Friday, September 17, 2010

Problems with Pandora

For the benefit of readers who do not know what Pandora is, it is Australia's National Library archive of internet material, including blogs.

Some time ago, I emailed them several times suggesting that some of my blogs might be included, but without response. I accept that the things I write about are either not of national significance or, perhaps, not sufficiently representative to warrant inclusion. However, this did get me thinking.

As someone who monitors the blogosphere on a daily basis, it must be very hard for librarians and/or archivists sitting there in Canberra to form a view, to decide what to include, from a world that constantly shifts and is so ephemeral.

Some of the group blogs like Club Troppo make fairly logical candidates. Even then, there can be an issue as to how often to update. The practice seems to be to update on an annual basis.

Pandora does have guidelines as to what night be included. These state in part:
PANDORA is a selective archive. The National Library and its partners do not attempt to collect all Australian online publications and web sites, but select those that they consider are of significance and to have long-term research value.
The problem, as I see it, lies in determining what is significant, what has longer term research value. After all, this can only be determined later. If we look at the national Library's own selection criteria (other participating agencies have their own criteria), we find the following priority definitions:
Archiving will focus on the following categories:
(i) Commonwealth and ACT government publications (State government publications will be left to the State libraries)
(ii) Publications of tertiary education institutions
(iii) Conference proceedings
(iv) E-journals
(v) Items referred by indexing and abstracting agencies (which frequently are from the first three categories but also include items with print versions)
(vi) Topical sites:

(a) Sites in nominated subject areas (see Appendix 2) that would be collected on a rolling three year basis; and
(b) Sites documenting key issues of current social or political interest, such as election sites, Sydney Olympics, Bali bombing
More specific selection guidelines for each of these categories are detailed in Section 5.
3.6 This approach will not preclude us from collecting any site of a high standard and long-term research value, regardless of subject, format, or publication type. But we will give priority to the categories listed above and subjects detailed in Section 5. This means that some categories currently being collected will not be given priority but will be collected only as resources allow.

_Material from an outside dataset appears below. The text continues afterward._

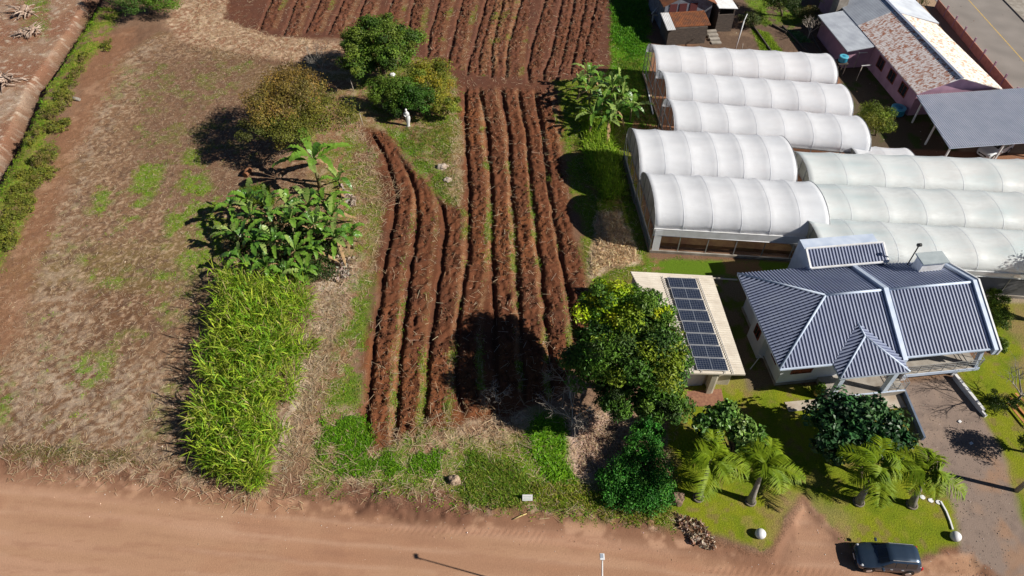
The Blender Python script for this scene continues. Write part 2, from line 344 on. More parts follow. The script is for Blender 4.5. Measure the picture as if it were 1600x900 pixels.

We also find the following exclusions:

The following categories will generally not be collected, though exceptions may be made.
  • Cams (web sites employing a web camera that uploads digital images for broadcast)
  • Datasets (5)
  • Discussion lists, chat rooms, bulletin boards and news groups
  • Drafts and works in progress, even if they otherwise meet the selection guidelines
  • Games
  • Individual articles and papers
  • News sites
  • Online daily newspapers for which print versions exist
  • Organisational records
  • Portals and other sites that serve the sole purpose of organising Internet information
  • Promotional sites and advertising
  • Sites that are compilations of information from other sources and are not original in content
  • Theses (the responsibility of universities and the Australian Digital Theses Project) .
Now I'm simply not sure of this categorisation. I'm not saying it's wrong, simply that I'm not sure.
Let me take an example. News sites are not included. Who, then, is responsible for archiving these? Increasingly, the on-line sites include comments sections that actually (and I am speaking wearing my historian's hat) provide a useful snapshot of views. You obviously don't get these in the archived print version.

A second example: how does one define long term research value?

Research interests vary. The things that I am interested in, for example, were quite popular forty years ago and may now even be coming back into partial vogue. In the meantime, few people were interested. I doubt that any of the Pandora crew would pick the things that I write about in their long term category.
So all this leads me to a question to my fellow bloggers. What do you think that Pandora should preserve?